_PROBLEM TO SOLVE_
Leave out any picture and return the remaining listing below exactly as given.

━━━━━━━━━━━━━━━━━━━━

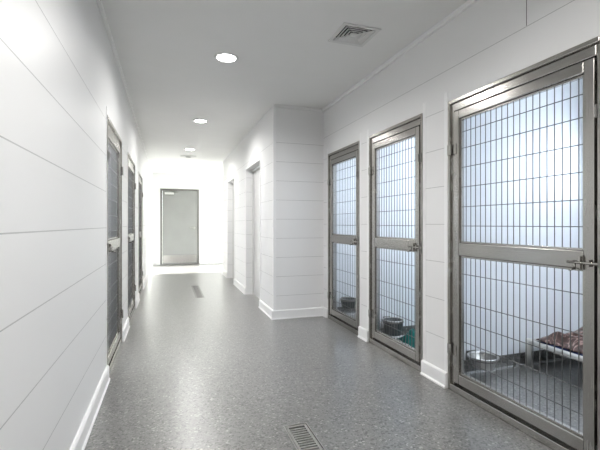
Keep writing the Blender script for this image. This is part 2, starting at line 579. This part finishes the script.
gr = 'steel wire kennel gates along the corridor'
gate(XR, 1, *RIGHT[0], HR, 'nearest steel wire gate on the right wall, widest, with a dog cot behind it', gr)
gate(XR, 1, *RIGHT[1], HR, 'middle steel wire gate on the right wall, with a teal blanket behind it', gr)
gate(XR, 1, *RIGHT[2], HR, 'farthest steel wire gate on the right wall, beside the jutting white block', gr)
gate(XL, -1, *LEFT[0], HL, 'nearest steel wire gate in the left wall, seen edge on', gr)
gate(XL, -1, *LEFT[1], HL, 'middle of the three narrow-looking steel gates in the left wall', gr)
gate(XL, -1, *LEFT[2], HL, 'farthest steel gate in the left wall, nearest the grey end door', gr)

# ------------------------------------------------------------------ doors
# grey end door
mb = MB(); a, b, zt = -.21, .861, 2.165
mb.box((a, YF - .012, 0), (a + .055, YF + .09, zt)).box((b - .055, YF - .012, 0), (b, YF + .09, zt)).box((a + .055, YF - .012, zt - .055), (b - .055, YF + .09, zt))
d = struct(mb.build('door_1', M['door_frame_grey'], bevel=.004))
MB().box((a + .059, YF - .004, .012), (b - .059, YF + .065, zt - .059)).build('door_panel', M['door_grey'], d, bevel=.003)
MB().box((a + .075, YF - .007, .04), (b - .075, YF - .004, .26)).build('kick_plate', M['bright_steel'], d, bevel=.001)
MB().box((a + .059, YF - .01, 0), (b - .059, YF + .075, .010)).build('threshold', M['dark_steel'], d)
mb = MB(); hx = b - .13
mb.tube((hx, YF - .004, 1.04), (hx, YF - .012, 1.04), .03, 20)
mb.tube((hx, YF - .012, 1.04), (hx, YF - .065, 1.04), .010, 12).tube((hx + .005, YF - .065, 1.04), (hx - .12, YF - .065, 1.045), .010, 12)
mb.build('door_handle', M['bright_steel'], d)
mb = MB()
mb.box((a + .12, YF - .05, zt - .165), (a + .37, YF - .004, zt - .105))
mb.build('door_closer', M['vent'], d, bevel=.006)
mb = MB()
mb.box((a + .25, YF - .055, zt - .075), (a + .34, YF - .012, zt - .045)).tube((a + .30, YF - .035, zt - .06), (a + .50, YF - .12, zt - .10), .009, 8).tube((a + .50, YF - .12, zt - .10), (a + .34, YF - .035, zt - .10), .009, 8)
mb.build('closer_arm', M['dark_steel'], d)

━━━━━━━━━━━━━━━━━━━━

_FULL ANSWER_
Keep writing the Blender script for this image. This is part 2, starting at line 579. This part finishes the script.
gr = 'steel wire kennel gates along the corridor'
gate(XR, 1, *RIGHT[0], HR, 'nearest steel wire gate on the right wall, widest, with a dog cot behind it', gr)
gate(XR, 1, *RIGHT[1], HR, 'middle steel wire gate on the right wall, with a teal blanket behind it', gr)
gate(XR, 1, *RIGHT[2], HR, 'farthest steel wire gate on the right wall, beside the jutting white block', gr)
gate(XL, -1, *LEFT[0], HL, 'nearest steel wire gate in the left wall, seen edge on', gr)
gate(XL, -1, *LEFT[1], HL, 'middle of the three narrow-looking steel gates in the left wall', gr)
gate(XL, -1, *LEFT[2], HL, 'farthest steel gate in the left wall, nearest the grey end door', gr)

# ------------------------------------------------------------------ doors
# grey end door
mb = MB(); a, b, zt = -.21, .861, 2.165
mb.box((a, YF - .012, 0), (a + .055, YF + .09, zt)).box((b - .055, YF - .012, 0), (b, YF + .09, zt)).box((a + .055, YF - .012, zt - .055), (b - .055, YF + .09, zt))
d = struct(mb.build('door_1', M['door_frame_grey'], bevel=.004))
MB().box((a + .059, YF - .004, .012), (b - .059, YF + .065, zt - .059)).build('door_panel', M['door_grey'], d, bevel=.003)
MB().box((a + .075, YF - .007, .04), (b - .075, YF - .004, .26)).build('kick_plate', M['bright_steel'], d, bevel=.001)
MB().box((a + .059, YF - .01, 0), (b - .059, YF + .075, .010)).build('threshold', M['dark_steel'], d)
mb = MB(); hx = b - .13
mb.tube((hx, YF - .004, 1.04), (hx, YF - .012, 1.04), .03, 20)
mb.tube((hx, YF - .012, 1.04), (hx, YF - .065, 1.04), .010, 12).tube((hx + .005, YF - .065, 1.04), (hx - .12, YF - .065, 1.045), .010, 12)
mb.build('door_handle', M['bright_steel'], d)
mb = MB()
mb.box((a + .12, YF - .05, zt - .165), (a + .37, YF - .004, zt - .105))
mb.build('door_closer', M['vent'], d, bevel=.006)
mb = MB()
mb.box((a + .25, YF - .055, zt - .075), (a + .34, YF - .012, zt - .045)).tube((a + .30, YF - .035, zt - .06), (a + .50, YF - .12, zt - .10), .009, 8).tube((a + .50, YF - .12, zt - .10), (a + .34, YF - .035, zt - .10), .009, 8)
mb.build('closer_arm', M['dark_steel'], d)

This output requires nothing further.